August 10, 2010 ☼ Af-Pak ☼ commentators ☼ Foreign Affairs ☼ India ☼ media ☼ military-jihadi complex ☼ Pakistan ☼ Pashtuns ☼ Realism ☼ Security ☼ Taliban ☼ United Nations ☼ United States
This is an archived blog post from The Acorn.
The call for the partitioning of Afghanistan is not new. In December 2003, for instance, Randall Parker of the ParaPundit blog argued that “(it) would be less trouble in the long run if Afghanistan was just split up with the Pashtuns getting their own country while the other groups either form a single country for a few separate countries. The other groups could even take pieces of Afghanistan and merge them with their ethnic brothers who speak the same languages and have much the same cultures in bordering northern countries.”
Yet, despite ethnic heterogeneity, foreign invasions, the rise of Islamic fundamentalism and the contemporary weakness of the Afghan state, the people of Afghanistan have a strong sense of nationhood. So while partitioning the country might have its attractions for geopolitical strategists, it is unlikely that the Afghan people will countenance such a project.
So what should we make of the recent debate that started after Robert Blackwill, one of the most astute American strategists, called for a de facto partition of Afghanistan?

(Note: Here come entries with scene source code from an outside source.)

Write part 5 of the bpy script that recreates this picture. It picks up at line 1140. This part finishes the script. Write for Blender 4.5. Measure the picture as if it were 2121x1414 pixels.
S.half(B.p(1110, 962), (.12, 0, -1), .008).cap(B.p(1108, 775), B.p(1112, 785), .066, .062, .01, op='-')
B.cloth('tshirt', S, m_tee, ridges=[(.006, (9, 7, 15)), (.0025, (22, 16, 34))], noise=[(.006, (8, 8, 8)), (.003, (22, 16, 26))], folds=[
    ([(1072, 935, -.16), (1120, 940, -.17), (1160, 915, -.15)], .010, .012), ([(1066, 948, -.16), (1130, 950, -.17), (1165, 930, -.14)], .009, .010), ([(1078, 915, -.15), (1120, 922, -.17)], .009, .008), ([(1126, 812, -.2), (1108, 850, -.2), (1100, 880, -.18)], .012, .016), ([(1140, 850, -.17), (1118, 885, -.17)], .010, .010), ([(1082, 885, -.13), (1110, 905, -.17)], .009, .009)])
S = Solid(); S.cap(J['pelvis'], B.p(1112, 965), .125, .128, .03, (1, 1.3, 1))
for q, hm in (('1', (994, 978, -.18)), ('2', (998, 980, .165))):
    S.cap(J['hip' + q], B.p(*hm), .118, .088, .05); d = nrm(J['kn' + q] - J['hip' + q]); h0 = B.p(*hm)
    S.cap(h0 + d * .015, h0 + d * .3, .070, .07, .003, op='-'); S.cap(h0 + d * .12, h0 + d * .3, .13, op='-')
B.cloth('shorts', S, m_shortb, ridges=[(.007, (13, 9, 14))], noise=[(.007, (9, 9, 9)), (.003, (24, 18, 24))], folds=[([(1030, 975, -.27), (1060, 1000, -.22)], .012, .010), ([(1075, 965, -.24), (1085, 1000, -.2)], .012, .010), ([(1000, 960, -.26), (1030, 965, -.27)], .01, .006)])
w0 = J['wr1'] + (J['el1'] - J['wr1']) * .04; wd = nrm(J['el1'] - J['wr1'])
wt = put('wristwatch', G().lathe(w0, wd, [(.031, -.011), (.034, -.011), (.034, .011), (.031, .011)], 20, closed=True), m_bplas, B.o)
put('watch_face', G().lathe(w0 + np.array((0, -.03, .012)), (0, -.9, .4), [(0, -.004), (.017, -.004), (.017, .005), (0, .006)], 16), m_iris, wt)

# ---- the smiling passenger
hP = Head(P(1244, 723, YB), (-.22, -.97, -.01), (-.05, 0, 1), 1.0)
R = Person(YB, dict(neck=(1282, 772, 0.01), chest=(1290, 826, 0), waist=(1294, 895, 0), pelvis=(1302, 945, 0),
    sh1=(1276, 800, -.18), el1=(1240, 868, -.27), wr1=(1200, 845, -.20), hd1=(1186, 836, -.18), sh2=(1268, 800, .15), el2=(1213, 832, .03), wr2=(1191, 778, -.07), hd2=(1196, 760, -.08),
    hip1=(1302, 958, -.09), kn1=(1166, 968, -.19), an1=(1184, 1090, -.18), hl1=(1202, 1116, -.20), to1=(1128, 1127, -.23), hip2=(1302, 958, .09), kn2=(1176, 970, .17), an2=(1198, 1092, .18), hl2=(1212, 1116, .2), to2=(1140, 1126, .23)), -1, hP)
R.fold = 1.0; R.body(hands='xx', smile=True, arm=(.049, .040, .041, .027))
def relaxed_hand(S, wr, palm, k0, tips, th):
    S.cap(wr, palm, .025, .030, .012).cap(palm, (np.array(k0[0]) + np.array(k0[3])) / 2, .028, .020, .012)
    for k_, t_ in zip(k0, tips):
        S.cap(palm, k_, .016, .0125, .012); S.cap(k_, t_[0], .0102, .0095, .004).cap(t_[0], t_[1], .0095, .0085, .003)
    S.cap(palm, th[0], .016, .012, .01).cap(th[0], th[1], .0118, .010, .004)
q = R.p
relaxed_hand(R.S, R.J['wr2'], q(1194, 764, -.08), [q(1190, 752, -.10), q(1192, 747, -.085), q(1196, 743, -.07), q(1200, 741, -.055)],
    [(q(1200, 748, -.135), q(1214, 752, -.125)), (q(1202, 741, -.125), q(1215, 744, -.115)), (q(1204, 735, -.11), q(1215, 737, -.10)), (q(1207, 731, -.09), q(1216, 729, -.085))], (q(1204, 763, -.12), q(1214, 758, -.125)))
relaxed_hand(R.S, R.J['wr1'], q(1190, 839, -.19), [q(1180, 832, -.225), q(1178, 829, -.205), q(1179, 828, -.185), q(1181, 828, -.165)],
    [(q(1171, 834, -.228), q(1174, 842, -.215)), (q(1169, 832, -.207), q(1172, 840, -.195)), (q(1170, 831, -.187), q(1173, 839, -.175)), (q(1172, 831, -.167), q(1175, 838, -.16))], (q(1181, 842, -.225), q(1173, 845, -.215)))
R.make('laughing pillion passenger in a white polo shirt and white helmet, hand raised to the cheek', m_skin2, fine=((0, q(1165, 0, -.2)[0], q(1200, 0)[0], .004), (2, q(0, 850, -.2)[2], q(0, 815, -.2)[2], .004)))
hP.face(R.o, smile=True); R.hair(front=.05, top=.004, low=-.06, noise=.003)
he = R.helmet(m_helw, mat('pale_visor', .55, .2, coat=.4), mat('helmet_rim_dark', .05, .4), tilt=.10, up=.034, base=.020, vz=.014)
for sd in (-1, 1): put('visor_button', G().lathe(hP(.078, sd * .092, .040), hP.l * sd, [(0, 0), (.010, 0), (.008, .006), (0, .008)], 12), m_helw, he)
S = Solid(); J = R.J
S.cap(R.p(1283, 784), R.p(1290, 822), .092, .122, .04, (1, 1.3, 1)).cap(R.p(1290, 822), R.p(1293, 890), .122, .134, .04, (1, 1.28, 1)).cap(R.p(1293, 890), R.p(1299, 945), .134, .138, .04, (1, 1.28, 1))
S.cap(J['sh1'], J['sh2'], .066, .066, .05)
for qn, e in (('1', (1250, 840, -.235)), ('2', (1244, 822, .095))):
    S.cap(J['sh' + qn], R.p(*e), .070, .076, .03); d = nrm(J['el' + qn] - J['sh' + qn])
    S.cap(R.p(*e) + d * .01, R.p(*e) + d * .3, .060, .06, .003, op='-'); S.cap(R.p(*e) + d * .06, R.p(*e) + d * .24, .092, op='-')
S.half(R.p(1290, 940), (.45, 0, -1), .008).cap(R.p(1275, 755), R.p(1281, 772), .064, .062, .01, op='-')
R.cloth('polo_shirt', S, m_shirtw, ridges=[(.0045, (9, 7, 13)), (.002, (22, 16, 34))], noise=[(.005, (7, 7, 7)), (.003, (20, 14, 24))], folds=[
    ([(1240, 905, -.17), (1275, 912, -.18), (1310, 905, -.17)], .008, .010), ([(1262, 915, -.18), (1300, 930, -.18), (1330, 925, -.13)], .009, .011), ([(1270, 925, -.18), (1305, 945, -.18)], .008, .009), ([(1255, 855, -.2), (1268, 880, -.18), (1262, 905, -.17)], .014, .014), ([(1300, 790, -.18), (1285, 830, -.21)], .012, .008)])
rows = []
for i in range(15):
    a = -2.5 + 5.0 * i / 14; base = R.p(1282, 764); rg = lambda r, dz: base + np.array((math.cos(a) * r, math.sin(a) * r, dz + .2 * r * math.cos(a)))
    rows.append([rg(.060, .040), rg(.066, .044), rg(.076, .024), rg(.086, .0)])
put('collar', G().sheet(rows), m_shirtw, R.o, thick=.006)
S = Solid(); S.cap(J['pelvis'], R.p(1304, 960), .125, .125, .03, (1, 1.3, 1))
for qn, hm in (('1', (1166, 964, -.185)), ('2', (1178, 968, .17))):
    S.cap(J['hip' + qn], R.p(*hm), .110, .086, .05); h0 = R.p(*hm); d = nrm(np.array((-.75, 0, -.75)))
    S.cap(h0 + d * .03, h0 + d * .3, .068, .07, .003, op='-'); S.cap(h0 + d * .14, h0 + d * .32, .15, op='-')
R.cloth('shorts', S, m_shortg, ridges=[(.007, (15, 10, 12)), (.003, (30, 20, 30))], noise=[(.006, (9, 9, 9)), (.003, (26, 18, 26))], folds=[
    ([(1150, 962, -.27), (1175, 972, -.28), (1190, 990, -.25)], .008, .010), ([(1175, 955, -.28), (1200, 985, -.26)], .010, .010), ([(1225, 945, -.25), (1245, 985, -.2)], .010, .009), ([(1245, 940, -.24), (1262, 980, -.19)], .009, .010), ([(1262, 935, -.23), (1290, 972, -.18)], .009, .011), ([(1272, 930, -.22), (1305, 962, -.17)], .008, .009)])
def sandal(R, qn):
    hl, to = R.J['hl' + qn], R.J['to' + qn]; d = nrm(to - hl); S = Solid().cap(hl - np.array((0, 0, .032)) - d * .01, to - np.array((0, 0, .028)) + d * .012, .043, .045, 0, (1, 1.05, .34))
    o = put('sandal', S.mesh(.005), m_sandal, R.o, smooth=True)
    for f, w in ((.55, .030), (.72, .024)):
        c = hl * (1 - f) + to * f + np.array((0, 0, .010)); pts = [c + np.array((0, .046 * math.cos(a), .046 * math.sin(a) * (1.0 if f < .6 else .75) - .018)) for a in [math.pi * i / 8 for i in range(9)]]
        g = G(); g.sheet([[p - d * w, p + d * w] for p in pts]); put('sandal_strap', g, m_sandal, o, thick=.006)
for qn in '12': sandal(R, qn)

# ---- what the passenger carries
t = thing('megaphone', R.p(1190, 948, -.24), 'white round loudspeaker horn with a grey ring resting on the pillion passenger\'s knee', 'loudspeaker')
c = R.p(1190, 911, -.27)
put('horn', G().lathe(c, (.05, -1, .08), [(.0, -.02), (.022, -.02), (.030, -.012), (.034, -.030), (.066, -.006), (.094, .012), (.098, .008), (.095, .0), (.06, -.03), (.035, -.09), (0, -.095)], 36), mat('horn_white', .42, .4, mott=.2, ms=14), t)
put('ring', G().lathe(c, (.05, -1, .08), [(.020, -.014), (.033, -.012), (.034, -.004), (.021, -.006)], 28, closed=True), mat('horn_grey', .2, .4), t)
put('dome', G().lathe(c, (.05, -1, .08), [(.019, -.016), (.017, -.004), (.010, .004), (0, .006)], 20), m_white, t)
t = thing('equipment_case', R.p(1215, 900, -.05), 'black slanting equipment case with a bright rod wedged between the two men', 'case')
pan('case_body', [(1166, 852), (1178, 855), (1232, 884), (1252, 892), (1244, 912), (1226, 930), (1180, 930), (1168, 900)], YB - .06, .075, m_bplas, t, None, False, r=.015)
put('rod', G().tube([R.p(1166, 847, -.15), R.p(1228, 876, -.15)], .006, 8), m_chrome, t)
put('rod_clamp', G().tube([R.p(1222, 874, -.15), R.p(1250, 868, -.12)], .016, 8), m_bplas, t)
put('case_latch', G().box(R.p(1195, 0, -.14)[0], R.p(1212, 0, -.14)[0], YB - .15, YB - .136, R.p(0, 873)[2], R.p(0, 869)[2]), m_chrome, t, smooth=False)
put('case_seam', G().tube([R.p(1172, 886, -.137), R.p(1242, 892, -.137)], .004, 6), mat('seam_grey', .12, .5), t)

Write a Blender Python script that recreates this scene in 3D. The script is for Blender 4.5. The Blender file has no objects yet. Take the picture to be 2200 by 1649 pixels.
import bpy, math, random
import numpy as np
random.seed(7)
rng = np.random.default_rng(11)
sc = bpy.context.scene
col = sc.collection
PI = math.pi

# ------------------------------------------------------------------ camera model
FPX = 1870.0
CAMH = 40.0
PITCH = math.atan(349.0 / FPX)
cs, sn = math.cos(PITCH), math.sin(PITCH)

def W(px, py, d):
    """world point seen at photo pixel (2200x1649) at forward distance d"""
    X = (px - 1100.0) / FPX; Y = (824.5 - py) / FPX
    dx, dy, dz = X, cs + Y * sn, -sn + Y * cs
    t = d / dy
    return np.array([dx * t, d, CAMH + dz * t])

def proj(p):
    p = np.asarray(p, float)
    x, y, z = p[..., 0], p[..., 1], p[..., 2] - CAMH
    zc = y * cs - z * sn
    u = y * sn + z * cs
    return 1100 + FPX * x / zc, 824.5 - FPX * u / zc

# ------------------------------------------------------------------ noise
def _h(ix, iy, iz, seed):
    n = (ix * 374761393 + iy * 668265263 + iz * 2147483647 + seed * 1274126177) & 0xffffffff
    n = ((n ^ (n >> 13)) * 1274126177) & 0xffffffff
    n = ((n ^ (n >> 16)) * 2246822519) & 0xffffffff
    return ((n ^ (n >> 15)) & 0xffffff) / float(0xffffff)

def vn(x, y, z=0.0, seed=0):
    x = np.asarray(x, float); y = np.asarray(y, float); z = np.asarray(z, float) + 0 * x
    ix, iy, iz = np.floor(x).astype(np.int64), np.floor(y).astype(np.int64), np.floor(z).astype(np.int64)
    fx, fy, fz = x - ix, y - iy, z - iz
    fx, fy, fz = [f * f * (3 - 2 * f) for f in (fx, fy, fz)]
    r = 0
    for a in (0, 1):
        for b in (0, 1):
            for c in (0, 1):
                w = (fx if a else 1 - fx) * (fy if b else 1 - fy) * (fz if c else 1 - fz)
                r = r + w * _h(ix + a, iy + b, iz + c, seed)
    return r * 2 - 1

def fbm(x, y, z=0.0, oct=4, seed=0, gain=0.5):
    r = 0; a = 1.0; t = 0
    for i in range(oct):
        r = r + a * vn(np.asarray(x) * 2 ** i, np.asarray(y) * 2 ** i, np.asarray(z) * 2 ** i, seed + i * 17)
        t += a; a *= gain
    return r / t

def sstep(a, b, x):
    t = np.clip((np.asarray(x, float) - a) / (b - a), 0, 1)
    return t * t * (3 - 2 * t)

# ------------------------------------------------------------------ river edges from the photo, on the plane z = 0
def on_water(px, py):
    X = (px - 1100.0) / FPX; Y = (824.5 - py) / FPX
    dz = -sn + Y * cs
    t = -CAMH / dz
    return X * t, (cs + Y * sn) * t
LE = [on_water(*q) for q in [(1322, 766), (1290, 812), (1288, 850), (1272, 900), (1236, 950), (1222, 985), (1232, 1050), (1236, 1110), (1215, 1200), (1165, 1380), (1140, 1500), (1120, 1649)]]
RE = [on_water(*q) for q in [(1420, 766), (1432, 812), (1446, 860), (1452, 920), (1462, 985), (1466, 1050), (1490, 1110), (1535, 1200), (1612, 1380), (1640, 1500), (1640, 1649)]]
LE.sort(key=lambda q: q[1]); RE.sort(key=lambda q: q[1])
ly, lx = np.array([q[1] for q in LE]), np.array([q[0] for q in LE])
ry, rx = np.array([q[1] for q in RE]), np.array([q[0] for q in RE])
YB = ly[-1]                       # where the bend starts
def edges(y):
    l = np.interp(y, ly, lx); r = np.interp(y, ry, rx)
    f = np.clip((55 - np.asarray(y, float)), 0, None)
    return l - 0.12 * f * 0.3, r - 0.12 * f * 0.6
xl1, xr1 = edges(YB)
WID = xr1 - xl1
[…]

The least worst option for the United States, Mr Blackwill contends, is to give the south to the Taliban, and concentrate on holding and building the north and the east of Afghanistan. This will not only turn the Pakistani military establishment’s dream of “strategic depth” into the nightmare of Pashtun nationalism, but also upset the tenuous ethnic balance in Pakistan by weakening Punjabi dominance. At a time when the conventional wisdom in Washington is to prevent the collapse of Pakistan, this is heretical. However, since this is also a time when the Obama administration is looking for ways out of the mess it is in—not least in terms of domestic politics—heresies might stand the best chance of gaining acceptance.
Mr Blackwill has already succeeded in exposing the weaknesses in the arguments of his critics. Ahmed Rashid points out that partition won’t be popular with Afghans (as if a Taliban takeover will be) and otherwise points to the bloodiness that accompanies a redrawing of borders (as if the status quo is bloodless). The “only solution” according to him, “is dialogue between the genuine Taliban leadership, Kabul and Washington for a power-sharing deal at both the centre and in the provinces.” This, from the man who wrote the book about the genuine Taliban leadership!
Chimaya Gharekhan and Karl Inderfurth reject the partition proposal and propose, instead, that “the solution lies in less or zero interference, not more, and certainly not military intervention, in Afghanistan’s affairs.” That is a very good idea. The question is how? The authors propose “that someone, preferably the Secretary-General of the United Nations, should engage in a diplomatic exercise to hold talks with all the parties and states concerned to establish a consensus, however defined, on arriving at a compact of mutual non-intervention and non-interference among all of Afghanistan’s neighbours.”
Now this might sound convincing if you are an optimist with faith in the United Nations, but the authors are silent about just why the Pakistani military establishment will play along? Pakistan might even sign such a treaty if the price is right, but if the force of US arms didn’t prevent the Pakistani army from interfering in Afghanistan, a piece of paper and the UN Secretary General’s platitudes are, to put it mildly, less likely to.
Perhaps the best critique of Mr Blackwill’s proposal comes from Pratap Bhanu Mehta. He charges the strategic establishments with hubris where “the relations between intention and action, ends and means, instruments and goals, costs and benefits seem to all be obscured by the self-satisfaction that we are at least making a next move.” His case for caution is well-made: that India “should not be tempted into actions whose consequences it cannot control.”
However, this injunction must be balanced against the concern that India should not be lulled into inactions whose consequences, likewise, it cannot control. What ultimately is likely decide the issue is the nature of the strategic cultures. Washington, with its action bias, ends up suffering the consequences of its action. New Delhi, with its (in)action bias, ends up suffering not only the consequences of its own inaction, but also the consequences of the actions of others.
For now, the call for the partition of Afghanistan, as both K Subrahmanyam and Mr Mehta note, is likely a shot across the bow, a warning for General Ashfaq Kayani. Even so, New Delhi would do well to prepare for such an outcome too.